Carlos Álvarez
En los no muy favorecidos pasajes de “Vida y trabajos” de Jerónimo de Pasamonte– de quien solo por disputas intrascendentes con Cervantes se ha pensado que podría ser el autor del Quijote apócrifo– declara con frecuencia que no será su menester declarar lo que su deseo pida, y si acaso es su deseo pedir que el menester del lector sea el suyo, que en gran medida de lo que sea que se entienda, cuando menos la obra es solo suya. En el capítulo XII de las Vida y opiniones de Sterne se encuentra un generoso desprecio de no permitirse agotar su propia paciencia y de cuidar suficiente la parte aburrida del sentido como para satisfacer al lector con cosas que, para su mal, solamente a él le gustaría entender: “Como lector tendrá un conocimiento de la naturaleza –porque me disgustan tanto sus peros– no requiero de otro héroe para satisfacerlo y continuar con mi ritmo sin una ligera experiencia de memorias incidentales.”
Algunos consideran que estos pasajes están plagados de voluntarias omisiones de acción y que este tipo de reflexiones e innovaciones van mucho más allá de lo que está en las manos de los principios de las artes para considerar que es bello.

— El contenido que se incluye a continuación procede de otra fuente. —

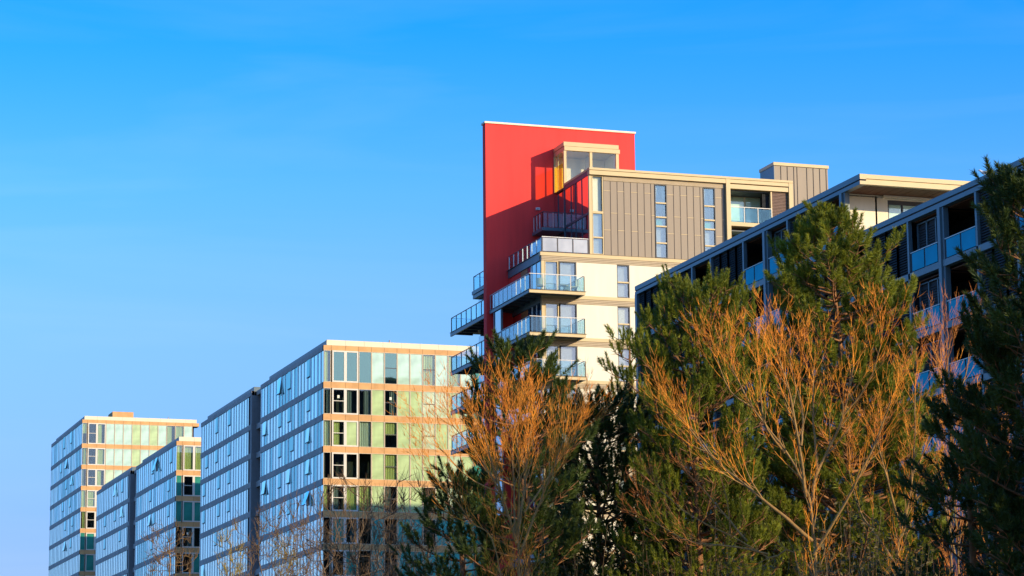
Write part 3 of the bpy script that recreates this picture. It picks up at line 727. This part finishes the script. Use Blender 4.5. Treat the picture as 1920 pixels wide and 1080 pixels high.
MB().box(XB-.02, XB+.3, 153.7, 154.04, 0, 32.09).build('corner_post', M['steel'], B)
# deep window wall behind the louvres
MB().box(XB+.3, XB+.34, 96.2, 102.7, 0, 29.1).box(XB+.3, XB+.34, 106.0, 109.6, 0, 29.1).box(XB+.3, XB+.34, 116.9, 121.7, 0, 29.1).box(XB+.3, XB+.34, 124.2, 130.8, 0, 29.4).box(XB+.3, XB+.34, 127.0, 130.8, 29.4, 32.1).box(XB+.3, XB+.34, 137.1, 141.7, 0, 32.1).box(XB+.3, XB+.34, 144.8, 153.6, 0, 32.1).build('inner_wall', M['room'], B)

# gull on the near roof edge
gl_ = MB()
gp = [(0,-.26,.16),(0,-.20,.17),(0,-.08,.19),(0,.06,.20),(0,.15,.24),(0,.20,.30),(0,.25,.315),(0,.29,.30)]
gl_.tube(gp, [.01,.035,.075,.085,.06,.042,.045,.015], 8)
gull = gl_.build('gull', M['bird'], None, (XB+.17, 108.95, ZR-.01))
tag(gull, 'white and grey gull perched on the dark roof edge', 'bird')
link('beak', MB().tube([(0,.285,.303),(0,.34,.29)], [.014,.003], 5).mesh('beak', M['beak']), gull, WPOS[gull])
link('wing', MB().tube([(-.07,.10,.23),(-.085,-.05,.20),(-.05,-.30,.17)], [.02,.05,.008], 6).mesh('wing', M['metal']), gull, WPOS[gull])
link('wing', MB().tube([(.07,.10,.23),(.085,-.05,.20),(.05,-.30,.17)], [.02,.05,.008], 6).mesh('wing', M['metal']), gull, WPOS[gull])
for sx in (-.03, .03): link('leg', MB().tube([(sx,.02,.0),(sx,.02,.14)], .008, 5).mesh('leg', M['beak']), gull, WPOS[gull])
gull.rotation_euler.z = math.radians(70)
# ---------------------------------------------------------------- trees and shrubs
MW = np.array([_r, -_u2, _f])
def spot(px, py, d):
    """world point seen at photo pixel (px, py), d metres away on the ground"""
    r = MW.T @ np.array([(px-960)/FPX, (py-540)/FPX, 1.0])
    return CAM + r*d/math.hypot(r[0], r[1])
LAT = np.array([_cy, -_sy, 0.0]); DEP = np.array([_sy, _cy, 0.0])
def np_mesh(name, V, F, m, smooth=False):
    """V (n,3); F (k, 3 or 4)"""
    me = bpy.data.meshes.new(name)
    V = np.ascontiguousarray(V, dtype=np.float32); F = np.ascontiguousarray(F, dtype=np.int32)
    k, s = F.shape
    me.vertices.add(len(V)); me.vertices.foreach_set('co', V.ravel())
    me.loops.add(k*s); me.loops.foreach_set('vertex_index', F.ravel())
    me.polygons.add(k); me.polygons.foreach_set('loop_start', np.arange(0, k*s, s, dtype=np.int32))
    if smooth: me.polygons.foreach_set('use_smooth', np.ones(k, dtype=bool))
    me.update(calc_edges=True); me.materials.append(m)
    return me
def norm(v): return v/np.maximum(np.linalg.norm(v, axis=-1, keepdims=True), 1e-9)
def tubes(P0, P1, R0, R1, n=4):
    """many tapered segments at once"""
    P0, P1, R0, R1 = map(np.asarray, (P0, P1, R0, R1))
    d = norm(P1-P0); ref = np.where(np.abs(d[:, 2:3]) > .9, np.array([[1.0, 0, 0]]), np.array([[0, 0, 1.0]]))
    x = norm(np.cross(d, ref)); y = np.cross(d, x)
    a = np.arange(n)*2*PI/n
    ring = x[:, None, :]*np.cos(a)[None, :, None] + y[:, None, :]*np.sin(a)[None, :, None]
    V = np.concatenate([P0[:, None, :]+ring*R0[:, None, None], P1[:, None, :]+ring*R1[:, None, None]], 1)
    base = (np.arange(len(P0))*2*n)[:, None, None]
    j = np.arange(n); q = np.stack([j, (j+1) % n, n+(j+1) % n, n+j], 1)[None]
    return V.reshape(-1, 3), (base+q).reshape(-1, 4)

def needle_shoots(P, D, Ls, rng, name, m, nn=95, nl=.125, nw=.015, wide=46):
    """bottle brush pine shoots: P start points, D directions, Ls lengths"""
    k = len(P)
    t = rng.random((k, nn))**.8
    d = norm(D); ref = np.where(np.abs(d[:, 2:3]) > .9, np.array([[1.0, 0, 0]]), np.array([[0, 0, 1.0]]))
    x = norm(np.cross(d, ref)); y = np.cross(d, x)
    a = rng.random((k, nn))*2*PI
    op = np.radians(wide-wide*.55*t+rng.normal(0, 9, (k, nn)))          # needles close up towards the bud
    rad = x[:, None, :]*np.cos(a)[..., None]+y[:, None, :]*np.sin(a)[..., None]
    nd = d[:, None, :]*np.cos(op)[..., None]+rad*np.sin(op)[..., None]
    b = P[:, None, :]+d[:, None, :]*(t*Ls[:, None])[..., None]
    ln = nl*(.75+.5*rng.random((k, nn)))*(1-.25*t)
    tip = b+nd*ln[..., None]; tip[..., 2] -= .012
    side = norm(np.cross(nd, rng.normal(size=(k, nn, 3))))*nw*.5
    V = np.stack([b-side, b+side, tip], 2).reshape(-1, 3)
    return np_mesh(name, V, np.arange(len(V)).reshape(-1, 3), m)

def pine(label, px, d, ztop, prof, seed, nb=70, up=.75, shoot=.34, needles=95, m='needle', sparse=1.0, fill=1.0, nl=.135, wide=46, lean=0.0, only=None):
    """prof: (height, crown radius) pairs"""
    rng = np.random.default_rng(seed); nb = int(nb*.95); ztop -= .35+.6*shoot; prof = [(z-(.25+.5*shoot if z > 6 else 0), r) for z, r in prof]
    g = spot(px, 1080, d); base = np.array([g[0], g[1], 0.0])
    root = thing('pine_tree', tuple(base), label, 'tree', 'pines in front of the apartment blocks')
    pz = np.array([p[0] for p in prof]); pr = np.array([p[1] for p in prof])
    z0, z1 = pz.min(), ztop
    def axis(z): return base+np.array([0.10*math.sin(z*.6+seed)+lean*LAT[0]*(z/ztop)**2, .10*math.cos(z*.5+seed*2)+lean*LAT[1]*(z/ztop)**2, z])
    zs = np.linspace(0, ztop, 26); ax = np.array([axis(z) for z in zs]); rr = .12*(1-zs/ztop)**.8+.012
    sp0, sp1, sr0, sr1 = [], [], [], []
    SP, SD, SL = [], [], []
    zz = z0+(z1-z0)*np.sort(rng.random(nb)**.95)
    phi = rng.random()*7
    for z in zz:
        phi += 2.4+rng.normal(0, .25)
        R = np.interp(z, pz, pr)*rng.uniform(.55, 1.16)
        if R < .12: R = .12
        o = np.array([math.cos(phi), math.sin(phi), 0])
        if only is not None and (o @ LAT)*only < -.2: R *= .45
        zb = max(z-R*rng.uniform(.15, .5), z0*.6)
        n = max(4, int(R/.16)); prev = axis(zb); r0 = .012+.014*R
        wob = rng.normal(0, .06, 3); wob[2] = 0
        for i in range(1, n+1):
            s = i/n
            p = axis(zb)+(o+wob*s)*R*(s-.10*s*s)/.90+np.array([0, 0, (z-zb)*s**1.6+.10*R*s*s])
            sp0.append(prev); sp1.append(p); sr0.append(r0*(1-.75*(i-1)/n)); sr1.append(r0*(1-.75*s))
            if s > .46:
                for q in range(int(rng.integers(1, 3) if sparse > 1.2 else rng.integers(2, 4))):
                    lat = np.cross(o, [0, 0, 1.0])*rng.choice((-1, 1))
                    dd = o*rng.uniform(.05, .55)+lat*rng.uniform(0, .6)+np.array([0, 0, up*rng.uniform(.6, 1.3)])
                    dd /= np.linalg.norm(dd)
                    tw = rng.uniform(.05, .38)
                    b0 = p+rng.normal(0, .03, 3); b1 = b0+(dd*.5+lat*.4+o*.25)*tw
                    sp0.append(p); sp1.append(b1); sr0.append(.009); sr1.append(.007)
                    if rng.random() < fill:
                        SP.append(b1); SD.append(dd); SL.append(shoot*rng.uniform(.6, 1.25))
            prev = p
        SP.append(prev); SD.append(norm(o*.35+np.array([0, 0, 1.0])*up)); SL.append(shoot*rng.uniform(.9, 1.4))
    for k in range(3):                                            # leader candles
        SP.append(ax[-1]-np.array([0, 0, .25])+rng.normal(0, .05, 3)); SD.append(np.array([rng.normal(0, .12), rng.normal(0, .12), 1])); SL.append(shoot*1.5)
    V1, F1 = tubes(ax[:-1], ax[1:], rr[:-1], rr[1:], 8)
    V2, F2 = tubes(np.array(sp0), np.array(sp1), np.array(sr0), np.array(sr1), 4)
    link('trunk', np_mesh('trunk', np.concatenate([V1, V2])-base, np.concatenate([F1, F2+len(V1)]), M['bark'], True), root, WPOS[root])
    me = needle_shoots(np.array(SP)-base, np.array(SD), np.array(SL), rng, 'crown', M[m], needles, nl, .016, wide)
    link('crown', me, root, WPOS[root])
    return root

def bare(label, base, stems, env, seed, natt=420, step=.22, twigs=5, tl=.42, tr=.0040, mt='twig', mb='limb', upw=.9, infl=1.6, kill=.34, trunk_r=1.0, cat='tree', name='bare_tree', group='bare winter trees among the pines', gen=2):
    """space colonisation: limbs grow towards points in the crown's ellipsoids, then carry upright twigs.
    base world xy; stems: list of start polylines (offsets lateral, depth, z); env: ellipsoids (lat, dep, z, rl, rd, rz, share)"""
    rng = np.random.default_rng(seed)
    base = np.array([base[0], base[1], 0.0])
    root = thing(name, tuple(base), label, cat, group)
    att = []
    tot = sum(e[6] for e in env)
    for (l, dp, z, rl, rd, rz, sh) in env:
        k = int(natt*sh/tot); u = norm(rng.normal(size=(k, 3)))*(rng.random((k, 1))**.38)
        att.append(l*LAT+dp*DEP+np.array([0, 0, z])+u[:, :1]*rl*LAT+u[:, 1:2]*rd*DEP+u[:, 2:]*np.array([0, 0, rz]))
    att = np.concatenate(att)
    P = []; par = []
    for st in stems:
        pts = [l*LAT+dp*DEP+np.array([0, 0, z]) for l, dp, z in st]
        last = -1
        for a, b in zip(pts[:-1], pts[1:]):
            n = max(1, int(np.linalg.norm(b-a)/step))
            for i in range(n):
                P.append(a+(b-a)*(i/n)+rng.normal(0, .015, 3)); par.append(last); last = len(P)-1
        P.append(pts[-1]); par.append(last)
    P = list(P)
    for it in range(90):
        A = np.array(P)
        if not len(att): break
        D = np.linalg.norm(att[:, None, :]-A[None], axis=2)
        near = D.argmin(1); dm = D.min(1)
        att_keep = dm > kill
        grew = False
        dirs = {}
        lim = infl if it > 3 else 9
        for i in range(len(att)):
            if dm[i] < lim: dirs.setdefault(near[i], []).append((att[i]-A[near[i]])/dm[i])
        for n_, ds in dirs.items():
            v = np.sum(ds, 0); L = np.linalg.norm(v)
            if L < .05: continue
            v = v/L+np.array([0, 0, .12])+rng.normal(0, .14, 3); v /= np.linalg.norm(v)
            q = A[n_]+v*step
            if np.min(np.linalg.norm(A-q, axis=1)) < step*.45: continue
            P.append(q); par.append(n_); grew = True
        att = att[att_keep]
        if not grew: break
    P = np.array(P); par = np.array(par); N = len(P)
    kids = np.zeros(N, int)
    for i in range(N):
        if par[i] >= 0: kids[par[i]] += 1
    w = np.zeros(N); ex = 2.3
    for i in range(N-1, -1, -1):
        if kids[i] == 0: w[i] += .0075**ex
        if par[i] >= 0: w[par[i]] += w[i]
    rad = np.maximum(w**(1/ex)*.72*trunk_r, .0055)
    idx = np.where(par >= 0)[0]
    V, F = tubes(P[par[idx]], P[idx], np.minimum(rad[par[idx]], rad[idx]*1.5), rad[idx], 6)
    link('trunk', np_mesh('trunk', V, F, M[mb], True), root, WPOS[root])
    # twigs
    t0, t1, r0, r1 = [], [], [], []
    thin = np.where(rad < .0125)[0]
    for i in thin:
        if par[i] < 0: continue
        gd = norm(P[i]-P[par[i]])
        k = int(twigs*1.7) if kids[i] == 0 else int(rng.random() < .75)+int(rng.random() < .16*twigs)
        for _ in range(k):
            dd = norm(gd*.6+rng.normal(0, .36, 3)+np.array([0, 0, upw*1.15])); p = P[i]+(P[par[i]]-P[i])*rng.random()
            L = tl*rng.uniform(.5, 1.3); segs = 3; rr_ = tr*rng.uniform(.8, 1.3)
            sub = []
            for s in range(segs):
                q = p+dd*L/segs
                t0.append(p); t1.append(q); r0.append(rr_*(1-s*.25)); r1.append(rr_*(1-(s+1)*.25))
                sub.append(q); p = q; dd = norm(dd+rng.normal(0, .16, 3)+np.array([0, 0, .12*upw]))
            for g_ in range(gen):
                q = sub[rng.integers(0, 2)]; e = norm(dd+rng.normal(0, .5, 3)); Lq = L*rng.uniform(.25, .6)
                t0.append(q); t1.append(q+e*Lq*.55); r0.append(rr_*.65); r1.append(rr_*.5)
                t0.append(t1[-1]); e2 = norm(e+np.array([0, 0, .35*upw])); t1.append(t0[-1]+e2*Lq*.45); r0.append(rr_*.5); r1.append(rr_*.28)
    V, F = tubes(np.array(t0), np.array(t1), np.array(r0), np.array(r1), 3)
    link('crown', np_mesh('crown', V, F, M[mt], True), root, WPOS[root])
    return root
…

Es falsa la idea que se requieren de gallardas melancolías, y de dolores heroicos para elaborar una buena historia; es falso también que el lector pueda entretenerse con amonestaciones del sentido y de todo tipo de involuciones por un largo tiempo sin percibir al menos una sucesión de hechos. Es tonto creer que una obra está más allá de los principios de las artes; de la forma menos irresponsable que mi capacidad puede cumplir con llevar la contraria a ideas inmediatas, es que esto significa que el sentido común es bastante viejo para no prestarle atención, y que la razón es demasiado nueva para no dudar de ella.

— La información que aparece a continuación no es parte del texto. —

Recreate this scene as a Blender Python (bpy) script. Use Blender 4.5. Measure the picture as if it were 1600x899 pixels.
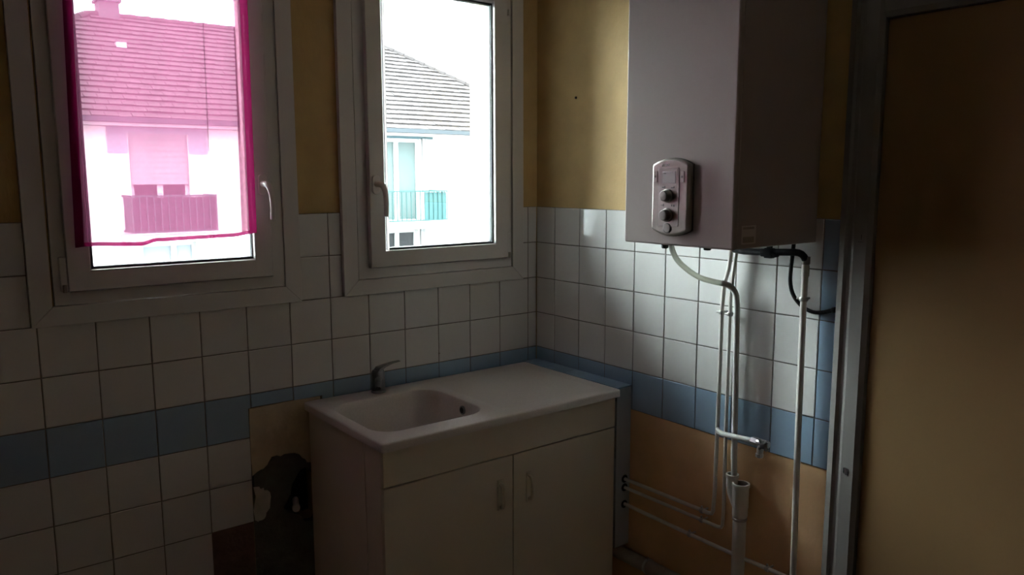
import bpy, bmesh, math, random
from mathutils import Vector, Matrix

random.seed(7)
for o in list(bpy.data.objects):
    bpy.data.objects.remove(o)
S = bpy.context.scene
COL = S.collection
R = math.radians

# ------------------------------------------------------------------ camera
cam_d = bpy.data.cameras.new('camera')
cam_d.sensor_fit = 'HORIZONTAL'
cam_d.sensor_width = 36.0
cam_d.lens = 1231.3 / 1600.0 * 36.0
cam_d.clip_start = 0.02
cam_d.clip_end = 300
cam = bpy.data.objects.new('camera', cam_d)
COL.objects.link(cam)
YAW, PITCH, ROLL = 0.6579, -0.1381, -0.0023
fwd = Vector((math.sin(YAW) * math.cos(PITCH), math.cos(YAW) * math.cos(PITCH), math.sin(PITCH)))
rgt = Vector((math.cos(YAW), -math.sin(YAW), 0))
upv = rgt.cross(fwd)
r2 = math.cos(ROLL) * rgt + math.sin(ROLL) * upv
u2 = -math.sin(ROLL) * rgt + math.cos(ROLL) * upv
m3 = Matrix((r2, u2, -fwd)).transposed()
cam.matrix_world = Matrix.Translation((-2.1249, -2.5788, 1.6193)) @ m3.to_4x4()
S.camera = cam

# ------------------------------------------------------------------ sky (flat overcast) and exposure
SKY = 112.0      # zenith; the standard overcast sky is a third as bright at the horizon
W = bpy.data.worlds.new('overcast_sky')
S.world = W
W.use_nodes = True
bg = W.node_tree.nodes['Background']
bg.inputs[0].default_value = (0.90, 0.96, 1.0, 1)
_n = W.node_tree.nodes
_tc = _n.new('ShaderNodeTexCoord')
_sx = _n.new('ShaderNodeSeparateXYZ')
_mr = _n.new('ShaderNodeMapRange')
_mr.inputs['From Min'].default_value = 0.0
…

En la “Vida de Cowley”, Samuel Johnson juzga estos versos:
Desdeñadas sean leyes que serviles
de saber y orgullo establecidos
a las naturales fuerzas vuelvan viles;
No serán de voluntad enternecidos,
ni aun lector o escritor sean gentiles,
serán al fin de saber entorpecidos.
Johnson considera que el error del escritor, y muy seguramente del todas las personas de una picardía metafísica, es el hecho de perseguir sus propios pensamientos hasta la última ramificación que pudiera tener, al punto que se mezclan con objetos antinaturales e innecesarios para el muy específico contento que se guarda en cualquier sentido de apreciación que tiene todo lector; esto, según Johnson, implica hacer un lado la más causal, piadosa y accesible parte del entendimiento como es la generalidad.
En las grandes obras las partes dignas son pequeñas, y aquellas empresas minuciosas puede ser agradables, pero una vez que aclaman por su propia dignidad se vuelven ridículas. Ruskin escribe en su “Fors Clavigera,” bastante menos severa y dogmática de lo que creemos que está bien que una obra sea, que ninguna persona verdaderamente desinteresada es incapaz de relacionar un tipo de placer especial con un tipo determinado de deber. Un lector debe ser desinteresado para no perseguir sus propias ideas en una obra de la cual en unos años ni el mismo autor tendrá autoridad para conmemorar, defender y mucho menos entender; debe considerar que el placer especial de la lectura es mucho más monótono y oscuro de lo que podría considerar primeramente; quien posea la idea que todo en las artes es una cuestión favorable, y que lo monótono es prescindible de nuestras facultades interpretativas, está condenado a poner todas las fuerzas de su ánimo para convencerse de que una obra es buena y entretenida.